Sen. Arlen Specter has learned a tough show-biz lesson: What plays well in Philly could bomb in New York.

Before hundreds of Pennsylvania Republicans in Manhattan last weekend, Specter told a couple of Polish jokes.

Not only did they bomb, but also someone tipped off a New York Post reporter, who wrote a brief account.

Now the chagrined senator is apologizing to Polish leaders around the country.

"It was insensitive and inappropriate," Specter said yesterday. "I have a pretty good reputation on ethnic issues and civil rights. This was a mistake."

He said that during a tribute to late Philadelphia GOP leader Billy Meehan a couple of weeks earlier, the stories about Meehan were flowing.

"One of the things he was noted for was his storytelling - Polish stories, Irish stories, Jewish stories, all kinds," Specter said. "To reminisce, I told some of the stories, including two Polish stories."

He repeated the stories at a luncheon during the annual Pennsylvania Society Weekend in New York, he said. According to the New York Post, when Specter asked if anyone in the audience was Polish, about 10 people raised their hands. He then told the jokes.

Since then, Specter has spoken with, among others, Michael Blichasz, president of the Polish American Congress of the Eastern District of Pennsylvania; Tim Kuzma, president and chief executive officer of the Polish Falcons of America; Rick Pierchalski, president of the Polish Cultural Council of Western Pennsylvania; and Frank Spula, president of the Polish American Congress in Chicago.

"All I could do was admit I was wrong and apologize," Specter said.

He said the Polish leaders from Pittsburgh would visit Washington in January to talk to him about several issues.

Blichasz said he had forwarded Specter's letter of apology to his 7,500-name e-mail list and received thousands of responses.

"He has been a longtime friend of the Polish community," Blichasz said. "That's why this is a tragedy, but he did apologize with the right words: It was inappropriate, and it will not happen again."

Still, he said, many of his members were angry and wanted to hear Specter apologize personally.

Specter launched a career in stand-up comedy about a year ago when he appeared at a Washington improv club.

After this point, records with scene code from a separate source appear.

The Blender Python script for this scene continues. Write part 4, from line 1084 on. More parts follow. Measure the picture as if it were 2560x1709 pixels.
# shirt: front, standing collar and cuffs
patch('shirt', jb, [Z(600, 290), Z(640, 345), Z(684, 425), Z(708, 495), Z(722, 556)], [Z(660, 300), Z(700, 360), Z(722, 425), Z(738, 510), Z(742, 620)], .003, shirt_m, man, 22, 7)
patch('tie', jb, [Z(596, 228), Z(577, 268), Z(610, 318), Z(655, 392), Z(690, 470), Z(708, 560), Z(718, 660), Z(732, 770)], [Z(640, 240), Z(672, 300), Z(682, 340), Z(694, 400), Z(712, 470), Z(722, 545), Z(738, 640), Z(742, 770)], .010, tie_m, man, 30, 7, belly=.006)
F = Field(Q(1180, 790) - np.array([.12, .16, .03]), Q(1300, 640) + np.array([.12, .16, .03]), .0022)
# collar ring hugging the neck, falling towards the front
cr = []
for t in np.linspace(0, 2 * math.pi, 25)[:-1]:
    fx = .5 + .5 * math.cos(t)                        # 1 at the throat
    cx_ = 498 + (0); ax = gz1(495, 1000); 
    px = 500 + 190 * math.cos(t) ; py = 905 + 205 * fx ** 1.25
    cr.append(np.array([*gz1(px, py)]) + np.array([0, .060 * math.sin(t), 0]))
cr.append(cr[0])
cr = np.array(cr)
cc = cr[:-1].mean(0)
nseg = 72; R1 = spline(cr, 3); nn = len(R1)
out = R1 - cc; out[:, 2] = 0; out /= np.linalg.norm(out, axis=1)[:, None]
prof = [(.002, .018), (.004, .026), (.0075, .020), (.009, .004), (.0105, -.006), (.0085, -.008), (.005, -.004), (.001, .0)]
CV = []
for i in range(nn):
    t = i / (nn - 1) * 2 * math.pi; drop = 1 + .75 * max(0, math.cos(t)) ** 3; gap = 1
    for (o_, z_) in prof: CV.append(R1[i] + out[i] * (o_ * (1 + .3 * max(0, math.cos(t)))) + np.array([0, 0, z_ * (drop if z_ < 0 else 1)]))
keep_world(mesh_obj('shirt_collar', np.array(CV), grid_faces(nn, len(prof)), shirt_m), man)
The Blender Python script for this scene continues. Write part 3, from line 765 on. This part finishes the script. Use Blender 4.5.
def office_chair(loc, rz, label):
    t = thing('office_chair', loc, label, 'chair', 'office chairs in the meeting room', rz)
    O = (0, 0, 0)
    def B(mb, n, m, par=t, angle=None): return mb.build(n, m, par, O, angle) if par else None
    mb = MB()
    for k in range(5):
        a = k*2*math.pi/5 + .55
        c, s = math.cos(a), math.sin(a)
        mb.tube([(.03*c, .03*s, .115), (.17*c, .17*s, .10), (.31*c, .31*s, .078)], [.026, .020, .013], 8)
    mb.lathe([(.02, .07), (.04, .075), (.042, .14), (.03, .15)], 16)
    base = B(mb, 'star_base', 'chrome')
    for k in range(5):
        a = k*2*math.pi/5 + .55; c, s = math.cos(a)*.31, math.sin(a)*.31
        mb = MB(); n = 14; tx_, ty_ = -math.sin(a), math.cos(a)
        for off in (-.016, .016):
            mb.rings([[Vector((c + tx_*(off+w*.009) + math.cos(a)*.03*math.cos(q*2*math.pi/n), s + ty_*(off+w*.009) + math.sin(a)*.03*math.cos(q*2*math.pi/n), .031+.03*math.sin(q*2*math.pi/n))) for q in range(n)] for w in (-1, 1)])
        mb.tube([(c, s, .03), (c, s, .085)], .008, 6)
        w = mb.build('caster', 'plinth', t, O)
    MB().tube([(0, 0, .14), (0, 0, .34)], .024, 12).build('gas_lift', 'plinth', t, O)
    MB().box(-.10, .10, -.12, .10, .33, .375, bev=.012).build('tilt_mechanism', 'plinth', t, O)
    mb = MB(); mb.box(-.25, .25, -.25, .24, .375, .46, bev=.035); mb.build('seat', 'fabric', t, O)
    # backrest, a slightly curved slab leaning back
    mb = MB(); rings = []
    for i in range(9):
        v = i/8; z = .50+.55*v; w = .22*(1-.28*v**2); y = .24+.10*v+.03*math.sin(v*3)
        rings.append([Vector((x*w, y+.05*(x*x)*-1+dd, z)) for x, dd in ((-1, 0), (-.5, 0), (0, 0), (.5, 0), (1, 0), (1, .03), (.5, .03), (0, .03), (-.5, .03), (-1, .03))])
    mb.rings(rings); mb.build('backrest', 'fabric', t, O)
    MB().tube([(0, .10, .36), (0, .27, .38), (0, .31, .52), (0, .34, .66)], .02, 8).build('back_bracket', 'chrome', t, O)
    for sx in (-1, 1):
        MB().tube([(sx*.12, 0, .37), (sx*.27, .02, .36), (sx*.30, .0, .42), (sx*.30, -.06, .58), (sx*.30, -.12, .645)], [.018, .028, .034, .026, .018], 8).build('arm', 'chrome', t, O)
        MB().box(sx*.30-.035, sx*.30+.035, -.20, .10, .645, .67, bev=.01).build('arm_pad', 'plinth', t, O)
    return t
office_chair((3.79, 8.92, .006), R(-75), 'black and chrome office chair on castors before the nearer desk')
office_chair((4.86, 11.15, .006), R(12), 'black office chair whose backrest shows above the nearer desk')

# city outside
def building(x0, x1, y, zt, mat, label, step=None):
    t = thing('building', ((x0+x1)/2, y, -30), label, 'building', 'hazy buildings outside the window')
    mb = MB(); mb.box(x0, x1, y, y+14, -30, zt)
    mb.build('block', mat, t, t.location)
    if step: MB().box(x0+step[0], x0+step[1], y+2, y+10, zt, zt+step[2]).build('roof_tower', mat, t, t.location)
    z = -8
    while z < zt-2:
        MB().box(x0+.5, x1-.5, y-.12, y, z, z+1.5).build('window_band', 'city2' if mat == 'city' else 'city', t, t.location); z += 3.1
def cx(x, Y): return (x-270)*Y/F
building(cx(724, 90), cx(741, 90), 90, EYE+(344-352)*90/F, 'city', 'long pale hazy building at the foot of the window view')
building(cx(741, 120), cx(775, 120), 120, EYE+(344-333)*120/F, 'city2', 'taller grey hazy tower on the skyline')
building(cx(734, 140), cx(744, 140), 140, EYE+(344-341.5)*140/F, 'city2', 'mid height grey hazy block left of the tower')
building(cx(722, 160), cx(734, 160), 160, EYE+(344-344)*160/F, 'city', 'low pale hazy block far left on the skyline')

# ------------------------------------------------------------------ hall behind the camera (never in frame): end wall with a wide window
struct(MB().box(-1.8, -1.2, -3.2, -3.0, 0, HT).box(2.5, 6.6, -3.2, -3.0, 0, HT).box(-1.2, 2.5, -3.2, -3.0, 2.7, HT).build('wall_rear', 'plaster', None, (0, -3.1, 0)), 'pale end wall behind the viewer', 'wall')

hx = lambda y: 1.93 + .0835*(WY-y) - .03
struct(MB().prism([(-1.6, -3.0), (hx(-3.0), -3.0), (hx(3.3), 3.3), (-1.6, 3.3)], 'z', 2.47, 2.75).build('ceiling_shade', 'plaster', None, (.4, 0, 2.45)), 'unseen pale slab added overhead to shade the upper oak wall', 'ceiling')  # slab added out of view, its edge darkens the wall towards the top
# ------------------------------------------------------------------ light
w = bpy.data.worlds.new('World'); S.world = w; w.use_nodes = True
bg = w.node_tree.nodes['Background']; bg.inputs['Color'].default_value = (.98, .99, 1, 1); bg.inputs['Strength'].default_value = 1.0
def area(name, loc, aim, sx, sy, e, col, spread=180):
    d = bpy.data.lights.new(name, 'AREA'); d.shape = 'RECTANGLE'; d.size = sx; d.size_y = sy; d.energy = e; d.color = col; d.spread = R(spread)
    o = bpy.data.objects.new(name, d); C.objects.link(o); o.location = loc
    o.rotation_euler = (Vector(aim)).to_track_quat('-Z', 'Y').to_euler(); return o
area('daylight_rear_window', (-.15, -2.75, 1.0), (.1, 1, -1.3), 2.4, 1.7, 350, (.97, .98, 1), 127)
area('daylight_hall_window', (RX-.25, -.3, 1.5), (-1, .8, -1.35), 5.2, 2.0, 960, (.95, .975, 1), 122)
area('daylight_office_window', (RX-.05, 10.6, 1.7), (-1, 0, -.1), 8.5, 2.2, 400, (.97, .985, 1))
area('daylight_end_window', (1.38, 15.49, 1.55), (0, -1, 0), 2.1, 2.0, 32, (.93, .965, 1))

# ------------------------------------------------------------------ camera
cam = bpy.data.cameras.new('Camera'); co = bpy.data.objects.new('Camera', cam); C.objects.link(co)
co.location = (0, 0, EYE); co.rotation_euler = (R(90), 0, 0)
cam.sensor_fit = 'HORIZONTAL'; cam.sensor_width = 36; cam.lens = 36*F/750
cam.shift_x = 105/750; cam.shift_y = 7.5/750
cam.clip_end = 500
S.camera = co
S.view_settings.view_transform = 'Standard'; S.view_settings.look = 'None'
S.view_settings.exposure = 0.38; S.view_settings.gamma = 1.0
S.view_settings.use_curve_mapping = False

He told off-color jokes about Bob and Elizabeth Dole and Viagra. He told an irreverent joke about Sens. Joseph R. Biden Jr., Barack Obama, and Hillary Rodham Clinton. He made fun of former Sen. Trent Lott and his two-volume library.

But he broke the crowd up with a joke about the Americans With Disabilities Act, including a punch line too raunchy for a family newspaper. Specter said yesterday that it was an adult crowd that expected to hear jokes that were a little blue.

"Some of those stories are a little rough, but when they put it on YouTube, I got a little queasy," he said.

"There is an old adage: Live and learn. And I'm doing a lot of learning."